Já a deputada Célia Xakriabá questionou se Mendonça defende uma nova colonização dos terrritórios. “Matar e roubar para conquistar: em seu voto no julgamento do Marco Temporal no STF, o Ministro André Mendonça acaba de inventar o “direito à conquista” dos colonizadores que assassinaram e tomaram as terras dos povos indígenas. São os Pedro Álvares Cabral do século 21 de toga?”, disse a parlamentar.
MARCO TEMPORAL
O julgamento foi iniciado em 2021. Na época, Fachin, que é o relator, afirmou que os direitos territoriais dos indígenas existem antes da promulgação da Constituição e que, portanto, os indígenas teriam o direito pedir o reconhecimento do território, ainda que não estivessem nele em 1988.
Em seguida, Nunes Marques votou no sentido contrário. Para o ministro, sem o marco temporal a expansão das terras indígenas poderia ocorrer “infinitamente”.
Alexandre de Moraes pediu vista, e o julgamento só foi retomado em junho deste ano. No reinício, o ministro também se posicionou contra a tese, mas defendeu que quem comprou de “boa-fé” uma terra originalmente indígena deve receber uma indenização. André Mendonça, então, pediu vista.
Há dúvida sobre qual será o posicionamento de Cristiano Zanin, que na sequência de votação vem logo após Mendonça. Na última terça-feira (29), véspera do julgamento, a ministra dos Povos Indígenas, Sonia Guajajara, se reuniu com Zanin em seu gabinete. Após o encontro, a pasta divulgou uma nota oficial em que afirmou que a ministra demonstrou preocupação com o julgamento na Corte. No comunicado, Guajajara defendeu que o STF é “fundamental para a defesa e garantia dos direitos constitucionais dos povos indígenas”. A ministra não se manifestou sobre os posicionamentos de Zanin.
PROTESTOS
Indígenas de todo o país se mobilizam contra a tese que trata da demarcação de terras. A Corte analisa a tese de que indígenas só têm direito às terras que já eram tradicionalmente ocupadas por eles no dia da promulgação da Constituição, em 5 de outubro de 1988.
Segundo a Articulação dos Povos Indígenas do Brasil (Apib), eram esperados cerca de 6500 pessoas de cerca de 20 povos indígenas, de oito estados, em Brasília.

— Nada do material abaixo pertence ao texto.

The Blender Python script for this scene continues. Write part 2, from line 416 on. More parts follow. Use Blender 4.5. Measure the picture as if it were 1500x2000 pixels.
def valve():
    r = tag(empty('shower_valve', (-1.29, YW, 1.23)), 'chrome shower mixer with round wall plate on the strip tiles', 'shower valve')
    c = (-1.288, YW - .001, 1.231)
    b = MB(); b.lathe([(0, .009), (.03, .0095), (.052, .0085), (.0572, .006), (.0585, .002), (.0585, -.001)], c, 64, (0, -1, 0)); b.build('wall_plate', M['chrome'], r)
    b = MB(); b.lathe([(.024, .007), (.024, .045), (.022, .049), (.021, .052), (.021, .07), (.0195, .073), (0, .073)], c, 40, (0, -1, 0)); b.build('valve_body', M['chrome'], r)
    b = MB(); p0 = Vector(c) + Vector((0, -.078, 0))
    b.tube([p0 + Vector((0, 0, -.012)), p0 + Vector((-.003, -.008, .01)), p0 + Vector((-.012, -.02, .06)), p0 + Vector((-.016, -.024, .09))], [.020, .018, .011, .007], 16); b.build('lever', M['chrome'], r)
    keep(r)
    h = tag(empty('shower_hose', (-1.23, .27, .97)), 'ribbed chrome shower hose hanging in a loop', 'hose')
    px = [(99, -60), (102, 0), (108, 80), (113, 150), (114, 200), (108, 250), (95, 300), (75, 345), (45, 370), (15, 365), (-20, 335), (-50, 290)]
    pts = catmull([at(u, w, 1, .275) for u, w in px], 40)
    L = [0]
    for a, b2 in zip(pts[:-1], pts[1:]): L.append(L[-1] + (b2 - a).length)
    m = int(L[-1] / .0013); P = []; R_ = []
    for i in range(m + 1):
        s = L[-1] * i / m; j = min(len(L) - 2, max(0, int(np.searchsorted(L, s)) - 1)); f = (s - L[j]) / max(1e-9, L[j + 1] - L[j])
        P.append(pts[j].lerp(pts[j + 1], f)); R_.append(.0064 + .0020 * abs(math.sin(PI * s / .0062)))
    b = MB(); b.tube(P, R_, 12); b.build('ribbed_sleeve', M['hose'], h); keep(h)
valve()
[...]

De acordo com STF, houve espaço para que 60 lideranças acompanhem o julgamento de dentro do plenário. Em frente ao prédio, que fica na Praça dos Três Poderes, uma tenda com telão e sonorização foi montada para a transmissão do julgamento.
O processo no STF é de repercussão geral e trata de uma reintegração de posse movida pelo Instituto do Meio a Ambiente de Santa Catarina (IMA) contra o povo Xokleng da Terra Indígena Ibirama-La Klãnõ.